By Jh Mae for IndieReader

Even in 2014, our society is full of taboos -- those shameful things we condemn or ignore. Some writers not only acknowledge these taboos, but explore them unabashedly in daring books. Here some indies that celebrate topics that are not discussed in polite society.


The Crime of the Century by Joanne Myers
This work of nonfiction explores the ghastly murder of two teens in Rolling Hills, Ohio, believed to have been committed by a nudist named Richard Allan Lloyd. The two teens were Shane Shoemaker and his girlfriend, Babette. She was rumored to be in an incestuous relationship with Lloyd, who was her stepfather; at the time, people believed Lloyd killed his step-daughter in a jealous rage. The Crime of the Century explores many dark elements - including cults, Satanist suspects, and police corruption - but none are darker than the teens' deaths, which were reminiscent of the sickest horror films.
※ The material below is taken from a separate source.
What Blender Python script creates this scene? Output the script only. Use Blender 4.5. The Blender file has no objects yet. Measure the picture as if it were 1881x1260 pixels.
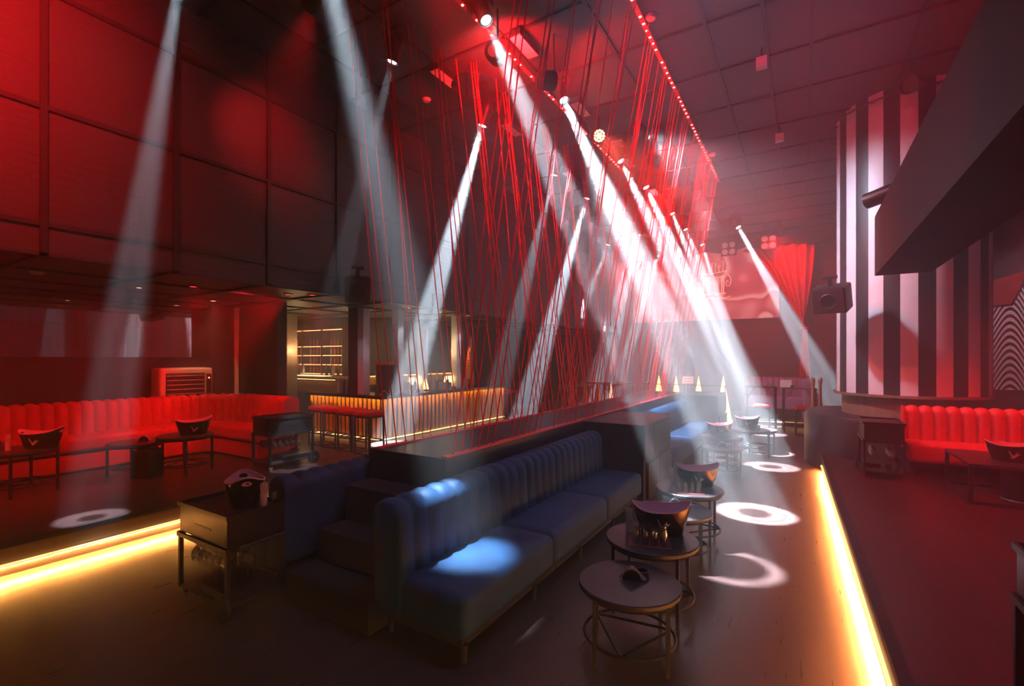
import bpy, bmesh, math, random
from math import sin, cos, pi, radians, atan2, sqrt
from mathutils import Vector, Matrix
random.seed(7)
scene = bpy.context.scene
COL = scene.collection
R = radians

# ------------------------------------------------------------------ helpers
def tag(o, label=None, cat=None, group=None, kind=None):
    if label: o['label'] = label
    if cat: o['category'] = cat
    if group: o['group'] = group
    if kind: o['kind'] = kind
    return o

def empty(name, loc=(0, 0, 0), rz=0, label=None, cat=None, group=None):
    o = bpy.data.objects.new(name, None)
    o.empty_display_size = .1
    o.location = loc
    o.rotation_euler = (0, 0, rz)
    COL.objects.link(o)
    return tag(o, label, cat, group)

ORD = 'first second third fourth fifth sixth seventh eighth ninth tenth eleventh twelfth thirteenth fourteenth fifteenth sixteenth seventeenth eighteenth'.split()
KIDS = {}
def set_parent(o, p):
    o.parent = p
    KIDS.setdefault(p.name, []).append(o)

def copy_tree(o, parent=None):
    c = o.copy()
    COL.objects.link(c)
    if parent is not None:
        set_parent(c, parent)
    for ch in list(KIDS.get(o.name, [])):
        copy_tree(ch, c)
    return c

def place(proto, used, loc, rz=0, label=None, group=None):
    """first call moves the prototype itself, later calls copy it"""
    if not used:
        o = proto
        used.append(1)
    else:
        o = copy_tree(proto)
    o.location = loc
    o.rotation_euler = (0, 0, rz)
    if label: o['label'] = label
    if group: o['group'] = group
    return o

class MB:
    def __init__(s):
        s.v = []; s.f = []; s.m = []; s.bev = None
    def add(s, verts, faces, mi=0):
        n = len(s.v)
        s.v += [tuple(v) for v in verts]
        s.f += [tuple(i + n for i in f) for f in faces]
        s.m += [mi] * len(faces)
        return s
    def box(s, x0, x1, y0, y1, z0, z1, bev=0, seg=2, mi=0, rot=None, org=None):
        bm = bmesh.new()
        bmesh.ops.create_cube(bm, size=1)
        for v in bm.verts:
            v.co = Vector(((x0 + x1) / 2 + v.co.x * (x1 - x0), (y0 + y1) / 2 + v.co.y * (y1 - y0), (z0 + z1) / 2 + v.co.z * (z1 - z0)))
        if bev:
            bmesh.ops.bevel(bm, geom=list(bm.edges), offset=bev, segments=seg, profile=.5, affect='EDGES')
        if rot is not None:
            o = Vector(org) if org else Vector(((x0 + x1) / 2, (y0 + y1) / 2, (z0 + z1) / 2))
            for v in bm.verts:
                v.co = rot @ (v.co - o) + o
        bm.verts.index_update()
        s.add([v.co for v in bm.verts], [[v.index for v in f.verts] for f in bm.faces], mi)
        bm.free()
        return s
    def cyl(s, p0, p1, r0, r1=None, n=12, caps=True, mi=0):
        r1 = r0 if r1 is None else r1
        p0 = Vector(p0); p1 = Vector(p1)
        d = (p1 - p0).normalized()
        a = d.orthogonal().normalized(); b = d.cross(a)
        vs = []
        for p, r in ((p0, r0), (p1, r1)):
            for i in range(n):
                t = 2 * pi * i / n
                vs.append(p + a * (r * cos(t)) + b * (r * sin(t)))
        fs = [(i, (i + 1) % n, n + (i + 1) % n, n + i) for i in range(n)]
        if caps:
            fs += [tuple(range(n - 1, -1, -1)), tuple(range(n, 2 * n))]
        return s.add(vs, fs, mi)
    def tube(s, path, r, n=8, closed=False, mi=0):
        P = [Vector(p) for p in path]; m = len(P)
        vs = []; prev = None
        for i in range(m):
            if closed:
                t = (P[(i + 1) % m] - P[i - 1]).normalized()
            else:
                t = (P[min(i + 1, m - 1)] - P[max(i - 1, 0)]).normalized()
            if prev is None:
                a = t.orthogonal().normalized()
            else:
                a = (prev - t * prev.dot(t))
                a = a.normalized() if a.length > 1e-6 else t.orthogonal().normalized()
            prev = a
            b = t.cross(a)
            for k in range(n):
                q = 2 * pi * k / n
                vs.append(P[i] + a * (r * cos(q)) + b * (r * sin(q)))
        fs = []
        for i in range(m if closed else m - 1):
            j = (i + 1) % m
            for k in range(n):
                l = (k + 1) % n
                fs.append((i * n + k, i * n + l, j * n + l, j * n + k))
        if not closed:
            fs += [tuple(range(n - 1, -1, -1)), tuple(range((m - 1) * n, m * n))]
        return s.add(vs, fs, mi)
    def lathe(s, prof, n=20, c=(0, 0, 0), mi=0, arc=2 * pi):
        vs = []
        full = abs(arc - 2 * pi) < 1e-6
        k = n if full else n + 1
        for r, z in prof:
            for i in range(k):
                t = arc * i / n
                vs.append((c[0] + r * cos(t), c[1] + r * sin(t), c[2] + z))
        fs = []
        for j in range(len(prof) - 1):
            for i in range(n):
                a = j * k + i; b = j * k + (i + 1) % k
                fs.append((a, b, b + k, a + k))
        if full:
            if prof[0][0] > 1e-5: fs.append(tuple(range(k - 1, -1, -1)))
            if prof[-1][0] > 1e-5: fs.append(tuple((len(prof) - 1) * k + i for i in range(k)))
        return s.add(vs, fs, mi)
    def prism(s, poly, z0, z1, mi=0):
        n = len(poly)
        vs = [(x, y, z0) for x, y in poly] + [(x, y, z1) for x, y in poly]
        fs = [tuple(range(n - 1, -1, -1)), tuple(range(n, 2 * n))] + [(i, (i + 1) % n, n + (i + 1) % n, n + i) for i in range(n)]
        return s.add(vs, fs, mi)
    def plate(s, pts, normal, t, mi=0):
        """a flat polygon given in 3-D, thickened along normal"""
        N = Vector(normal).normalized() * t
        n = len(pts)
        vs = [Vector(p) for p in pts] + [Vector(p) + N for p in pts]
        fs = [tuple(range(n - 1, -1, -1)), tuple(range(n, 2 * n))] + [(i, (i + 1) % n, n + (i + 1) % n, n + i) for i in range(n)]
        return s.add(vs, fs, mi)
    def grid(s, fn, nu, nv, cu=False, cv=False, mi=0):
        vs = [fn(i / nu, j / nv) for i in range(nu + (0 if cu else 1)) for j in range(nv + (0 if cv else 1))]
        ku = nu if cu else nu + 1; kv = nv if cv else nv + 1
        fs = []
        for i in range(nu):
            for j in range(nv):
                a = i % ku; b = (i + 1) % ku; c = j % kv; d = (j + 1) % kv
                fs.append((a * kv + c, b * kv + c, b * kv + d, a * kv + d))
        return s.add(vs, fs, mi)
    def rot(s, M):
        s.v = [tuple(M @ Vector(v)) for v in s.v]
        return s
    def build(s, name, mats, parent=None, loc=(0, 0, 0), rz=0, smooth=True, angle=38):
        me = bpy.data.meshes.new(name)
        me.from_pydata(s.v, [], s.f)
        mats = mats if isinstance(mats, (list, tuple)) else [mats]
        for m in mats: me.materials.append(m)
        if len(mats) > 1:
            for p, mi in zip(me.polygons, s.m): p.material_index = mi
        bm = bmesh.new(); bm.from_mesh(me)
        bmesh.ops.remove_doubles(bm, verts=bm.verts, dist=1e-6)
        bmesh.ops.recalc_face_normals(bm, faces=bm.faces)
        bm.to_mesh(me); bm.free()
        if smooth:
            for p in me.polygons: p.use_smooth = True
            me.set_sharp_from_angle(angle=radians(angle))
        me.update()
        o = bpy.data.objects.new(name, me)
        o.location = loc
        o.rotation_euler = (0, 0, rz)
        COL.objects.link(o)
        if parent is not None: set_parent(o, parent)
        return o

# ------------------------------------------------------------------ materials
def newmat(name):
    m = bpy.data.materials.new(name); m.use_nodes = True
    nt = m.node_tree
    return m, nt, nt.nodes['Principled BSDF']

def mat(name, col, rough=.5, metal=0, spec=.5, emit=None, es=0, sheen=0, coat=0, trans=0, ior=1.45):
    m, nt, b = newmat(name)
    b.inputs['Base Color'].default_value = (*col, 1)
    b.inputs['Roughness'].default_value = rough
    b.inputs['Metallic'].default_value = metal
    b.inputs['Specular IOR Level'].default_value = spec
    b.inputs['IOR'].default_value = ior
    if sheen:
        b.inputs['Sheen Weight'].default_value = sheen
        b.inputs['Sheen Roughness'].default_value = .35
        b.inputs['Sheen Tint'].default_value = (min(1, col[0] * 1.6 + .05), min(1, col[1] * 1.6 + .05), min(1, col[2] * 1.6 + .05), 1)
    if coat: b.inputs['Coat Weight'].default_value = coat
    if trans: b.inputs['Transmission Weight'].default_value = trans
    if emit:
        b.inputs['Emission Color'].default_value = (*emit, 1)
        b.inputs['Emission Strength'].default_value = es
    return m

def N(nt, typ, **kw):
    n = nt.nodes.new(typ)
    for k, v in kw.items():
        if k == 'inp':
            for a, b in v.items(): n.inputs[a].default_value = b
        else: setattr(n, k, v)
    return n

def add_bump(m, scale=40, strength=.2, dist=.01, detail=4, kind='noise', stretch=None):
    nt = m.node_tree; b = nt.nodes['Principled BSDF']
    tc = N(nt, 'ShaderNodeTexCoord')
    src = tc.outputs['Object']
    if stretch:
        mp = N(nt, 'ShaderNodeMapping', inp={'Scale': stretch})
        nt.links.new(src, mp.inputs[0]); src = mp.outputs[0]
    t = N(nt, 'ShaderNodeTexNoise', inp={'Scale': scale, 'Detail': detail})
    nt.links.new(src, t.inputs['Vector'])
    bp = N(nt, 'ShaderNodeBump', inp={'Strength': strength, 'Distance': dist})
    nt.links.new(t.outputs['Fac'], bp.inputs['Height'])
    nt.links.new(bp.outputs[0], b.inputs['Normal'])
    return t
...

Rapunzel Let Down, by Regina Dolman
The Fairytale Retold series by Regina Doman is at its heaviest in the six installment, Rapunzel Let down - so heavy, in fact, that Doman issued a note of caution with it. The novel explores the love story between a young couple divided by mortal sin. Now separated, they are each confronted by dragons - representing forced abortion and other evils, including pornography, rape and child molestation. The series is published by an independent, Catholic-themed press.


Around the World in 80 Men, by Brandi and Rebecca Ratliff
The authors of Around the World in 80 Men proclaim there will be 80 installments in this series about a high-end call girl called Morgan Holland - so far there are 20, each featuring a different location. The synopsis gives little away - perhaps it would be far too racy - but the story promises to feature "gorgeous, wealthy" clients who "know how to please a woman." The bed-hopping takes place in Romania, Texas, Argentina, Finland, Canada...

Polygamy Child of Polygamy, by Kosi Avotri In 1960s and 1970s Ghana, Safia lives in a polygamous family. Her mother is Christian, her father a traditional chief, each pulling her in the direction of their religious beliefs. This worsens for Safia when her mother becomes mentally ill, and she must live with her father and stepmother. It's a story about balancing the values of one belief system with the traditions of another.